De plus, le revenu 2013 serait le plus faible obtenu depuis 25 ans. Sa faiblesse s'expliquant par la baisse des prix des produits, la hausse des intrants mais aussi la chute des productions, conséquence des diverses intempéries qui ont marqué l'année 2013 comme la grêle et la coulure en Gironde et Dordogne ou les inondations et les excès de pluviométrie dans le sud Adour.
Soutien à l'innovation
Deux projets tournés vers l'avenir ont été aussi évoqués lors de cette rencontre avec la presse. Le premier est la création prochaine du réseau régional de l'innovation d'Aquitaine dont le but est de coordonner les différents maillons de la chaîne de l'innovation en Aquitaine au service des exploitations agricoles. «Il s'agit de décloisonner la recherche, l'innovation et le développement», explique Bérangère Gouhier, chargée de mission à la chambre régionale d'agriculture d'Aquitaine. Pour cela, un comité de pilotage regroupant la compagnie consulaire, le conseil régional, l'INRA, IRSTEA, Bordeaux Sciences Agro et Agri Sud-Ouest Innovation devrait bientôt être mis sur pied.

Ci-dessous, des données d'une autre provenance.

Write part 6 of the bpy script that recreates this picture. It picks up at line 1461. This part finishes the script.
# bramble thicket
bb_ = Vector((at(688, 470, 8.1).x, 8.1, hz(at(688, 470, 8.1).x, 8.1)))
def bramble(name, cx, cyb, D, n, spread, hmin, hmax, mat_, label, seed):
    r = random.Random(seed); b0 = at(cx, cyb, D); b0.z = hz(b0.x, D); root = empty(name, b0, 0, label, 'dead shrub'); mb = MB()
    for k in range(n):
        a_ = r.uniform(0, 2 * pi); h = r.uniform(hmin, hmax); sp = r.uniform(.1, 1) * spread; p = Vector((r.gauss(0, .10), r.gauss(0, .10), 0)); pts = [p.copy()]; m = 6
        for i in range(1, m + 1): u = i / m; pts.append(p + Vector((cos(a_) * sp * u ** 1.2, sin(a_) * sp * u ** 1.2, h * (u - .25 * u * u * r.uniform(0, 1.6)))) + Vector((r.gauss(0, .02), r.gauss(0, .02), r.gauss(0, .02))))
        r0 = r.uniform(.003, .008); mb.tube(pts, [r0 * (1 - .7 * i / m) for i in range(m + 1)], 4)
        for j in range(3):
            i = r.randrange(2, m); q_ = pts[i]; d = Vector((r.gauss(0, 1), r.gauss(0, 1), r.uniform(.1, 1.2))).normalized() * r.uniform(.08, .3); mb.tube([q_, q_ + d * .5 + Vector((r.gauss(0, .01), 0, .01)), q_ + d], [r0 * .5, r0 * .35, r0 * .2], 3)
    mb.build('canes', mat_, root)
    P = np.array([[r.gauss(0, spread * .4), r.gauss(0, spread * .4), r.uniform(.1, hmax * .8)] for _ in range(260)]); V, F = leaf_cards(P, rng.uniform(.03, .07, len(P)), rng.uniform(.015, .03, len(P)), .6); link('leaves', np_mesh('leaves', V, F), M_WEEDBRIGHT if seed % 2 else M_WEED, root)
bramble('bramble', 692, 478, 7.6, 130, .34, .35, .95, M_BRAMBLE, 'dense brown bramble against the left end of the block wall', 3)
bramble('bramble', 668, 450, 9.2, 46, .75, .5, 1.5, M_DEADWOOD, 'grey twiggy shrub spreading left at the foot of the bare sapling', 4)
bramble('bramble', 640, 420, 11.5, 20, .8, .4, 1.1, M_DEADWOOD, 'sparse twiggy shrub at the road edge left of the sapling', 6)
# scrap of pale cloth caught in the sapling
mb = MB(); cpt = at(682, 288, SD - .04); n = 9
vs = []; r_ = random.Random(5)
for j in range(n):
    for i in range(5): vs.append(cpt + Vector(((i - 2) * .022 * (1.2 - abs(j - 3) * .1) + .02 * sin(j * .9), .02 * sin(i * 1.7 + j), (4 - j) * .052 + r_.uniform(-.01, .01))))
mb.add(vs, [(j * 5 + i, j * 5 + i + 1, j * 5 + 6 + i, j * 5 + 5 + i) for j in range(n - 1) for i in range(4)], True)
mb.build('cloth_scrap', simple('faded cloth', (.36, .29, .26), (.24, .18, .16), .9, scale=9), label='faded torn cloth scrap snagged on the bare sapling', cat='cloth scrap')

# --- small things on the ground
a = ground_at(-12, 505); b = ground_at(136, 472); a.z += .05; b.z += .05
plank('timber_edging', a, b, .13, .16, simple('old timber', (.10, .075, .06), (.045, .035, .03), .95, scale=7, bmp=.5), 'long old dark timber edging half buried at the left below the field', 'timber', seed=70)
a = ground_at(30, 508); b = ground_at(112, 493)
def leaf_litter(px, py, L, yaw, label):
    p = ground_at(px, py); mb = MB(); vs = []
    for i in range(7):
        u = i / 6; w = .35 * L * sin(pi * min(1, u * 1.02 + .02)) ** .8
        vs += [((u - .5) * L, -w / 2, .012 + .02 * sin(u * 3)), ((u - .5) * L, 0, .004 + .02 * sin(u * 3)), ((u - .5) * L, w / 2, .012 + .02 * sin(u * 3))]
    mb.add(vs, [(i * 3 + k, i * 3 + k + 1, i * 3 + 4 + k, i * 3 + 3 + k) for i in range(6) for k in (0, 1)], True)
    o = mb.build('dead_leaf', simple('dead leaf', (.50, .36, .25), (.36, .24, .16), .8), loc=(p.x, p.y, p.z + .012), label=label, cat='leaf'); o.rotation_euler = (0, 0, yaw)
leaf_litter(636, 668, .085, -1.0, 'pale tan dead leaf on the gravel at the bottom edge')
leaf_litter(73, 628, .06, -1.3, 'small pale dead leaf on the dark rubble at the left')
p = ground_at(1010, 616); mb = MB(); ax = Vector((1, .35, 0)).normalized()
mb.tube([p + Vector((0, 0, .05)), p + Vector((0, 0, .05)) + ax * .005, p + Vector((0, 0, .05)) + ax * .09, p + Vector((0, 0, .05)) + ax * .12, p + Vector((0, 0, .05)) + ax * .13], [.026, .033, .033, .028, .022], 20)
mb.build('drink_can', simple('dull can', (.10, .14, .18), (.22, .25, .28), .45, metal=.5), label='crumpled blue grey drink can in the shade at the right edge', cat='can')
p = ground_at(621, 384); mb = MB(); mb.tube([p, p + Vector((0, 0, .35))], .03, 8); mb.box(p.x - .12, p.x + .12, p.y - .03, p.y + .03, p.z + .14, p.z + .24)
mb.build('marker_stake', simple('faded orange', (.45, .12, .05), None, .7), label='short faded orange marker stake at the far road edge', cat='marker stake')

L'idée étant, dans un premier temps, de lancer le repérage des sujets innovants. L'agriculture de précision, l'utilisation des drones, ou encore, l'autonomie protéique et fourragère des élevages sont les premiers thèmes transversaux déjà identifiés.
Innovation et biodiversité
Autre création récente et tournée, elle aussi, vers l'avenir: le groupe technique pour la biodiversité. Constitué de la fédération régionale des chasseurs d'Aquitaine, l'Association de développement de l'apiculture en Aquitaine (ADAAQ), le Centre régional de la propriété forestière (CRPF)/Syndicat des Sylviculteurs du Sud-Ouest (SSSO) et les chambres d'agriculture d'Aquitaine, ce groupe a pour but de mener des réflexions sur la biodiversité en Aquitaine, de lancer des actions et de définir les modalités de leur financement. Il s'est déjà réuni deux fois cet été.
Les premiers dossiers travaillés concernent une veille juridique commune, un projet d'inventaire exhaustif des pratiques de préservation faune/flore déjà mises en oeuvre mais bien souvent de façon diffuse sur le territoire, des propositions d'accompagnement et aussi des échanges en amont de la mise en place, prévue cet automne, de l'Agence régionale de la biodiversité, déclinaison régionale de l'Agence française de la biodiversité prévue dans le projet de loi-cadre sur la biodiversité.